In an unpublished opinion, the U.S. Court of Appeals for the Fifth Circuit held that a company did not waive its right to arbitration by participating in administrative proceedings initiated by employee and affirmed the District Court’s confirmation of an arbitration award.
In Green v. Service Corporation International, No. 08-20607 (5th Cir. June 2, 2009), Phillip Green was hired by SCI Management, a subsidiary of Service Corporation International (SCI) to provide funeral, crematory, and cemetery services. Green’s employment agreement with SCI Management contains the following arbitration clause:
1. Matters Subject to Arbitration. Employee and the Company agree that . . . all disputes related to any aspect of Employee’s employment with the Company shall be resolved by binding arbitration. This includes, but is not limited to, any claims against the Company, its affiliates or their respective officers, directors, employees, or agents for breach of contract, wrongful discharge, discrimination, harassment, defamation, misrepresentation, and emotional distress, as well as any disputes pertaining to the meaning or effect of this Agreement. . . .

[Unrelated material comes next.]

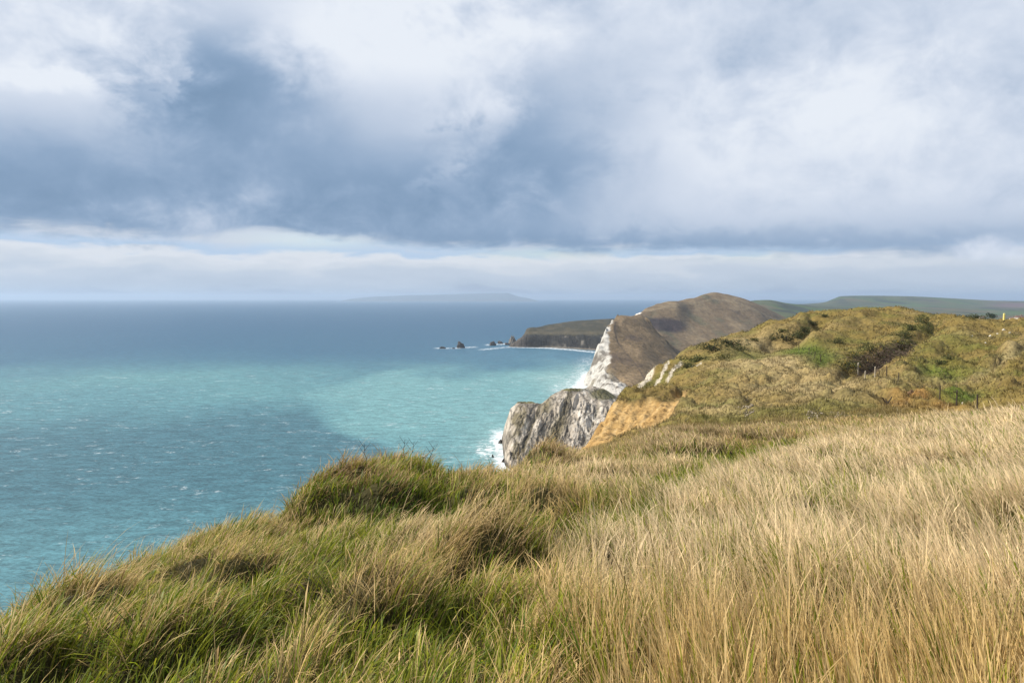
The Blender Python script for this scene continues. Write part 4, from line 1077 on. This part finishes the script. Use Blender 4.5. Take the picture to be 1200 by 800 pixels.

Green was terminated by SCI in 2005. Thereafter, he filed a whistleblower complaint under the Sarbanes-Oxley Act (SOX) with the Occupational Safety and Health Administration (OSHA). After OSHA dismissed Green’s complaint, he sued SCI in District Court. SCI filed a motion to compel arbitration and the District Court granted it. The arbitrators determined that SCI did not violate SOX and Green filed a motion to vacate the award, claiming that he did not agree to arbitration. SCI filed a motion to confirm the award and the District Court granted it. Green appealed.
The Fifth Circuit first decided whether Green’s employment agreement with SCI Management binds Green. The Court agreed with the District Court and concluded that SCI (a nonsignatory party) can require Green to arbitrate because the agreement explicitly includes claims against affiliates.
Next, the Court answered whether the dispute falls within the scope of the agreement. The Court stated that “[e]ven if the scope of the arbitration clause is susceptible to more than one interpretation, the clause must be interpreted in favor of arbitration.” Accordingly, the Court found that the dispute was within the scope of the arbitration agreement.
Then, the Fifth Circuit considered whether SCI waived its right to arbitrate by defending itself in administrative proceedings. The Court applied a two prong-test: (1) Whether SCI substantially invoked the judicial process. The Court noted that the administrative proceedings before the Department of Labor were not judicial in nature and SCI did not waive its right to arbitrate. (2) Whether Green was prejudiced. The Court concluded that Green failed to show he was prejudiced by the delay.
Finally, The Fifth Circuit affirmed, holding that SCI did not waive its right to arbitration by participating in the administrative proceedings at OSHA.